#### The exercise:
Print the listing below from its opening line through the line holding "random.seed(7)", both ends included.

#### Information shown:
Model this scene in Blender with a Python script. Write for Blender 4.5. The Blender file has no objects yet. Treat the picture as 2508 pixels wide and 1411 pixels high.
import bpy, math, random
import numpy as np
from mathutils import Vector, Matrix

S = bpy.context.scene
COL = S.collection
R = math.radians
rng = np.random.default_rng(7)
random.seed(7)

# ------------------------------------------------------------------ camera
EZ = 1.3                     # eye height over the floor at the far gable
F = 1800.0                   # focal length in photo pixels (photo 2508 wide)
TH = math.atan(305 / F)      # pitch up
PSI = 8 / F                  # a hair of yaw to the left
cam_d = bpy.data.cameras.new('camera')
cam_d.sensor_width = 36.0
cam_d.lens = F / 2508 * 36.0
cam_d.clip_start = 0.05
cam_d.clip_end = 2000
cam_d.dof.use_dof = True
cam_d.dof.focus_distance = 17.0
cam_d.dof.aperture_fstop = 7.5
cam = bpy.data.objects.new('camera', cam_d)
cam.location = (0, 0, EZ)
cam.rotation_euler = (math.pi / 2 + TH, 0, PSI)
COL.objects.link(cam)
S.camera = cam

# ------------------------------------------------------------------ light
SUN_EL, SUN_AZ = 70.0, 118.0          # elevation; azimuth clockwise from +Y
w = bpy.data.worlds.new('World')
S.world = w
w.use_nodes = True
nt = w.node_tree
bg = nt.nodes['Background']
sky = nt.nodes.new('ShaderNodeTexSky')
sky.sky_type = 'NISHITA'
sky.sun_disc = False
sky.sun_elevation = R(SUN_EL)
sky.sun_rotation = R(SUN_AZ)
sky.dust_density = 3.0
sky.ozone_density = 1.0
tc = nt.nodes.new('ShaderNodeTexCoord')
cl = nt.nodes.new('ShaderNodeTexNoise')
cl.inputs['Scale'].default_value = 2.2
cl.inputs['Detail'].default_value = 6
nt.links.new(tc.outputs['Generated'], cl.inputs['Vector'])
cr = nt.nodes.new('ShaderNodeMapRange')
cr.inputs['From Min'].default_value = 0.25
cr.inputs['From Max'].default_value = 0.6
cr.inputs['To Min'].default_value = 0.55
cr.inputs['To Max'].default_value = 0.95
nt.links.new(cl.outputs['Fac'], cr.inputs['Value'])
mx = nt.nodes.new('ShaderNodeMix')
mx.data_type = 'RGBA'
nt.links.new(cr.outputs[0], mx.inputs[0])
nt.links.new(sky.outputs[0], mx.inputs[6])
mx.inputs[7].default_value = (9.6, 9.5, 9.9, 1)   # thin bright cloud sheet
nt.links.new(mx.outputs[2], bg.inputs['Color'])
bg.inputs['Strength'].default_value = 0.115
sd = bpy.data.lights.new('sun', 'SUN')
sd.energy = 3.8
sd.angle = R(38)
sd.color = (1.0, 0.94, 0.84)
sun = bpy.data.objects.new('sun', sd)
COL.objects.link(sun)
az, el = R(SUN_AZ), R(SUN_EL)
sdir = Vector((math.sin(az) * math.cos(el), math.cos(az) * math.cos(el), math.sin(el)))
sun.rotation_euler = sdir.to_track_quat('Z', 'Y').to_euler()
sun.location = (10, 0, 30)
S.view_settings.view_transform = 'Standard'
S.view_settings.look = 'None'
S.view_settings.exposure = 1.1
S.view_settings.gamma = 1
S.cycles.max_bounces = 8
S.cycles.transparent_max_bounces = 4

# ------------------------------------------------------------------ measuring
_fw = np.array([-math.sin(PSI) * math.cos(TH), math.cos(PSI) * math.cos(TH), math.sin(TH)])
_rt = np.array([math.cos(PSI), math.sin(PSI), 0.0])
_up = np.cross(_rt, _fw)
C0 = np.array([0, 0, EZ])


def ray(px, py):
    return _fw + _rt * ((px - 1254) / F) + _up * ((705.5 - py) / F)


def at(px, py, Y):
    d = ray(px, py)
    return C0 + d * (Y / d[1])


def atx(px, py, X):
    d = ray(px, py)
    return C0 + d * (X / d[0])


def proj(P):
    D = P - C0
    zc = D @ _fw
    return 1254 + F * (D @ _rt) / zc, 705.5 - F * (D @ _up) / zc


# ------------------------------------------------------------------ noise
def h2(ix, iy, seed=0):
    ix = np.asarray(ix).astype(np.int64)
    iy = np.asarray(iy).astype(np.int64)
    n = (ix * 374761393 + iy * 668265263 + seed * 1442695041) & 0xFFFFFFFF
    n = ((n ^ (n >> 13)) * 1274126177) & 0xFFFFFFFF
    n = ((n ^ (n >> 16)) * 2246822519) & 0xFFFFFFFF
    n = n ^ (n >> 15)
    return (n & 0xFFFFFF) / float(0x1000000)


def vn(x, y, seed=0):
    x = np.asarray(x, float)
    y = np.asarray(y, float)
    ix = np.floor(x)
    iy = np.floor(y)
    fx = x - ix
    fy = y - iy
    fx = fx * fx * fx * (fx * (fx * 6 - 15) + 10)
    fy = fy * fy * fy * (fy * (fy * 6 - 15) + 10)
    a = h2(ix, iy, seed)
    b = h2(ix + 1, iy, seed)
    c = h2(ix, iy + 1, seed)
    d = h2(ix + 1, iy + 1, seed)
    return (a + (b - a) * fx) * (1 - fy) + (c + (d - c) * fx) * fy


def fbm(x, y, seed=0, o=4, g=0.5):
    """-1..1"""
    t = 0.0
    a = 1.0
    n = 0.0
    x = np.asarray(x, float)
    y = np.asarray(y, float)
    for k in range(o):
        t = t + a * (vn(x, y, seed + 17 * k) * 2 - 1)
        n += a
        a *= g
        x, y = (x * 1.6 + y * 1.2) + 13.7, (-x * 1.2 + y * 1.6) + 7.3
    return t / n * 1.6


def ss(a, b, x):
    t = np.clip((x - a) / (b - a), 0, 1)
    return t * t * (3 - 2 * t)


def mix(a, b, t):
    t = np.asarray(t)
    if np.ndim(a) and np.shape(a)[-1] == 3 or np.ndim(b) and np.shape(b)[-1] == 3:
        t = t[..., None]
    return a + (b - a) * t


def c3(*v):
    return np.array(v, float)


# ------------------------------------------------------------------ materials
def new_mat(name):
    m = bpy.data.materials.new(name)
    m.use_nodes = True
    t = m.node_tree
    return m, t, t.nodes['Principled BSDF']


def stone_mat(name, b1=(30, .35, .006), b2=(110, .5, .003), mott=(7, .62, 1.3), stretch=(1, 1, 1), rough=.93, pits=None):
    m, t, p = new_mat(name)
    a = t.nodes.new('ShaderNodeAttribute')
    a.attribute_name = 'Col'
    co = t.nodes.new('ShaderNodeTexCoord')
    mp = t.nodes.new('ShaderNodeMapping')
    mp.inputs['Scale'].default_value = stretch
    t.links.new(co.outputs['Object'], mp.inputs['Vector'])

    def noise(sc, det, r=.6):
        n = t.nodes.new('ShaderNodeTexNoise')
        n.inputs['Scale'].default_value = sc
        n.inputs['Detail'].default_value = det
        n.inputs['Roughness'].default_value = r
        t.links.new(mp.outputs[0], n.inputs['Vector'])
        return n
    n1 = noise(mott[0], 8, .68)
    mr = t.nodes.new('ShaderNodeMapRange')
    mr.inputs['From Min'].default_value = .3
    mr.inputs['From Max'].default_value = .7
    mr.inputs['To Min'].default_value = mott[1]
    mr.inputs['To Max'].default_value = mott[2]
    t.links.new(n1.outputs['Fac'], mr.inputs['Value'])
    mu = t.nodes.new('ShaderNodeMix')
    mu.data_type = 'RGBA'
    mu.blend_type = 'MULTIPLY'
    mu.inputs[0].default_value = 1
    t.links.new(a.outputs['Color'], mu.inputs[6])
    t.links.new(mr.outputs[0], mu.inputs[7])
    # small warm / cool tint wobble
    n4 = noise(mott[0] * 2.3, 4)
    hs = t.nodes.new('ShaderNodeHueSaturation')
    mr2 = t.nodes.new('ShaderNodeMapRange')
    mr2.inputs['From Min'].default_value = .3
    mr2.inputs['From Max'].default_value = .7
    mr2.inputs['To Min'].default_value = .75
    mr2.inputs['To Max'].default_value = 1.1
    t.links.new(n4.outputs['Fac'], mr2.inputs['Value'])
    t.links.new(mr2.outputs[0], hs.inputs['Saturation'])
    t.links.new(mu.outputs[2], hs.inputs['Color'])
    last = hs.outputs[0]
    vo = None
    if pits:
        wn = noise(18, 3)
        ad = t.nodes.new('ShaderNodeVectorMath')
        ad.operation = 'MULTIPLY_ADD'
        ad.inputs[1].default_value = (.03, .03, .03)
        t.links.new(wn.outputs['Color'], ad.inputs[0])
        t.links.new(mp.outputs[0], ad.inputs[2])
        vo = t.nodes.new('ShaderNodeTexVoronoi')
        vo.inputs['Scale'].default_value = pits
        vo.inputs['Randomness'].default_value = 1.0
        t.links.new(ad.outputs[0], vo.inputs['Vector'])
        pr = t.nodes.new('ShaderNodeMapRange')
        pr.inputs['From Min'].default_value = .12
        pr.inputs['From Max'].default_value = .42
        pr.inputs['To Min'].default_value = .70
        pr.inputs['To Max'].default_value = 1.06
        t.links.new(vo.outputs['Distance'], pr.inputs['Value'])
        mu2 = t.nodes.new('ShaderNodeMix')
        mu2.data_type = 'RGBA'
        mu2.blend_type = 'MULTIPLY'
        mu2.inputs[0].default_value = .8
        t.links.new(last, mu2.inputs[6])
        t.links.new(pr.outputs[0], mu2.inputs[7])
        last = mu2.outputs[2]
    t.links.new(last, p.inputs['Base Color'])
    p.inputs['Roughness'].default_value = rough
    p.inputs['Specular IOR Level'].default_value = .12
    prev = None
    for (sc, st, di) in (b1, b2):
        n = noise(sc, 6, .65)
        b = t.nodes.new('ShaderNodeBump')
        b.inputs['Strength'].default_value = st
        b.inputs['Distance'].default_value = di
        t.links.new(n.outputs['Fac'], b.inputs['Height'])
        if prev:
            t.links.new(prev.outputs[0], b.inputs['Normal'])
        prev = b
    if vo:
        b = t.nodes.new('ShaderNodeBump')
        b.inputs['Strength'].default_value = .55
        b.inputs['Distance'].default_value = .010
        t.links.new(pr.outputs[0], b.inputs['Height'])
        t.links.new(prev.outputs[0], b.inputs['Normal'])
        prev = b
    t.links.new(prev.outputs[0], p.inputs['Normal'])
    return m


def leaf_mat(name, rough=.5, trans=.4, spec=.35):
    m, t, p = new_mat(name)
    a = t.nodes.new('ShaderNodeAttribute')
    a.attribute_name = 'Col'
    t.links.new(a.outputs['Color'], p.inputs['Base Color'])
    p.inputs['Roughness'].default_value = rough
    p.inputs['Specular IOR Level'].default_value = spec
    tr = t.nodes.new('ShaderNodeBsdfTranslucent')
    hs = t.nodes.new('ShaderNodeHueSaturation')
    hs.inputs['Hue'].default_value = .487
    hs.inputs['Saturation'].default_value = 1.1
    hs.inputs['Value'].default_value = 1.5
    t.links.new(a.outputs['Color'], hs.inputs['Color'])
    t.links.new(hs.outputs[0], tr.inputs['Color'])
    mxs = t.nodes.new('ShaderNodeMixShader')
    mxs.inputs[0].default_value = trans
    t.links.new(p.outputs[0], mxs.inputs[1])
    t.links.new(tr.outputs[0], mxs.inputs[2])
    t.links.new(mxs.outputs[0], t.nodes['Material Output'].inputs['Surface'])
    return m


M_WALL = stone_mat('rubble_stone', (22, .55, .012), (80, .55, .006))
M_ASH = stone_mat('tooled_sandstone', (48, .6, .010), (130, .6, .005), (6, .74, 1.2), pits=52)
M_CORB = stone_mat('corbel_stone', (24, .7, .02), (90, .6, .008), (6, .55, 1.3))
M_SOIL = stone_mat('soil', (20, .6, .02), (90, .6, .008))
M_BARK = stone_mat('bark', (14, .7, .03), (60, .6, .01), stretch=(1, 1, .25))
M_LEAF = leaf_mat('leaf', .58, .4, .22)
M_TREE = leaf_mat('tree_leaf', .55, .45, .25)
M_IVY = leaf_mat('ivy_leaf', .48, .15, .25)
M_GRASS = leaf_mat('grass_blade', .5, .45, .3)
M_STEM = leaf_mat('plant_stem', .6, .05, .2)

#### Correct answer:
Model this scene in Blender with a Python script. Write for Blender 4.5. The Blender file has no objects yet. Treat the picture as 2508 pixels wide and 1411 pixels high.
import bpy, math, random
import numpy as np
from mathutils import Vector, Matrix

S = bpy.context.scene
COL = S.collection
R = math.radians
rng = np.random.default_rng(7)
random.seed(7)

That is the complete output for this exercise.